9. The positioning device according to claim 8, wherein

the third positioning portion includes a surface;

the second positioning jig includes a pin extending along the axial direction;

the second positioning portion includes a hole; and

an included angle between a straight line connecting the pin and the central axis and the third positioning portion is a first angle having a predetermined size.

10. The positioning device according to claim 9, further comprising:

a third positioning jig; wherein

the interface portion includes a fourth positioning portion;

the third positioning jig includes a fifth positioning portion that comes into contact with the fourth positioning portion;

the fourth positioning portion and the first positioning portion are provided on two sides of the interface portion in a circumferential direction; and

the fifth positioning portion presses the interface portion of the bus bar assembly toward the third positioning portion to bring the third positioning portion into contact with the first positioning portion.
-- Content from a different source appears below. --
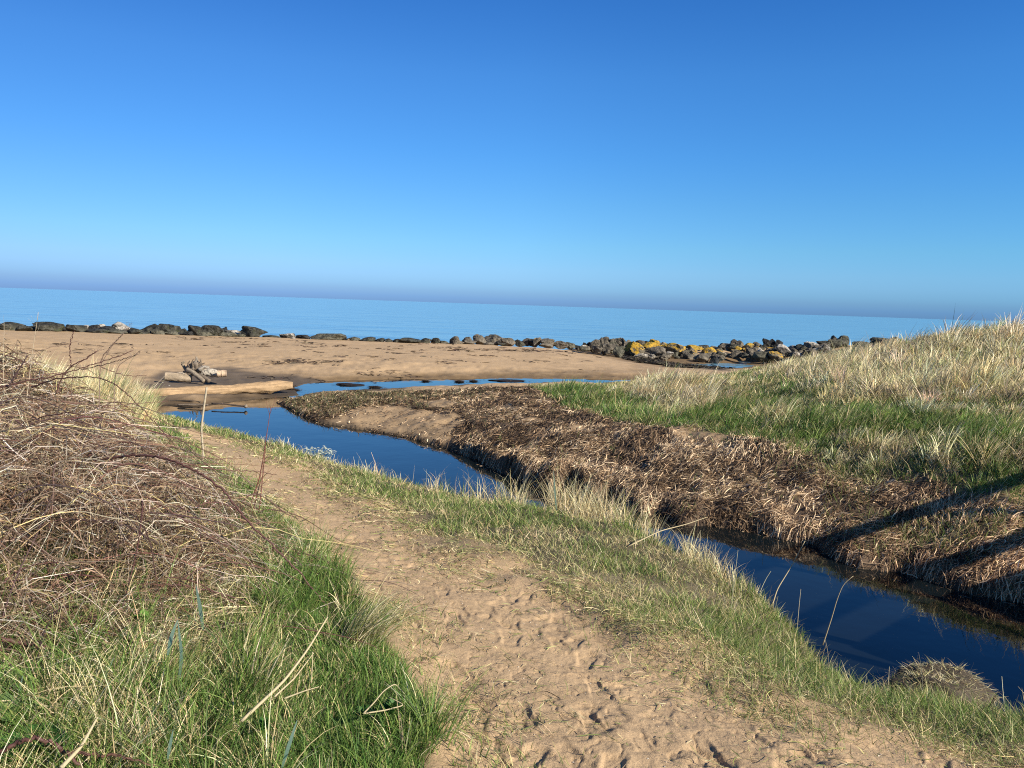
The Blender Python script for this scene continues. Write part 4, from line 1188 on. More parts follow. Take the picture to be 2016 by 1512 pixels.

11. The positioning device according to claim 8, further comprising:

a fourth positioning jig; wherein

a positioning recess is on an outer peripheral surface of the stator;

the fourth positioning jig is in contact with the positioning recess and is not in contact with two sides of the positioning recess in a circumferential direction;

an included angle between a straight line connecting the fourth positioning jig and the central axis and the third positioning portion is a second angle having a predetermined size; and

the third positioning portion includes a flat surface.

12. The positioning device according to claim 11, wherein the first positioning jig and the fourth positioning jig are defined by a same structure.

13. A positioning method for positioning a motor by a positioning jig, wherein

the motor includes:

a stator;

a rotor rotatable relative to the stator about a central axis extending along an axial direction;

a bus bar assembly on one side of the stator in the axial direction; and

a housing that accommodates the stator, the rotor, and the bus bar assembly;

the bus bar assembly includes an interface portion in which a power supply connection terminal is provided;

the interface portion includes a first positioning portion to position the bus bar assembly;

the housing includes a second positioning portion to position the housing;

the positioning jig includes a first positioning jig and a second positioning jig; and

the first positioning jig includes a third positioning portion;

the method comprising:

bringing the third positioning portion into contact with the first positioning portion of the interface portion;

supporting the second positioning portion with a second positioning jig; and

positioning the first positioning portion and the second positioning portion at predetermined relative positions.

14. The positioning method according to claim 13, wherein

the interface portion includes a fourth positioning portion;

the fourth positioning portion and the first positioning portion are on two sides of the interface portion in a circumferential direction;

the positioning jig includes a third positioning jig;

the third positioning jig includes a fifth positioning portion; and

the third positioning portion includes a flat surface;

the method further includes:

bringing the first positioning jig into contact with the first positioning portion;

bringing the fifth positioning portion into contact with the fourth positioning portion of the interface portion and pressing the interface portion toward the first positioning jig; and

bringing the first positioning jig into contact with the first positioning portion.

15. The positioning method according to claim 13, wherein

the positioning jig includes a fourth positioning jig;

a positioning recess is on an outer peripheral surface of the stator; and

an included angle between a straight line connecting the fourth positioning jig and the central axis and the third positioning portion is a second angle having a predetermined size;

the method further includes:

arranging the bus bar assembly on one side of the stator of the motor in the axial direction; and

bringing the fourth positioning jig into contact with the positioning recess without bringing the fourth positioning jig into contact with two sides of the positioning recess in a circumferential direction.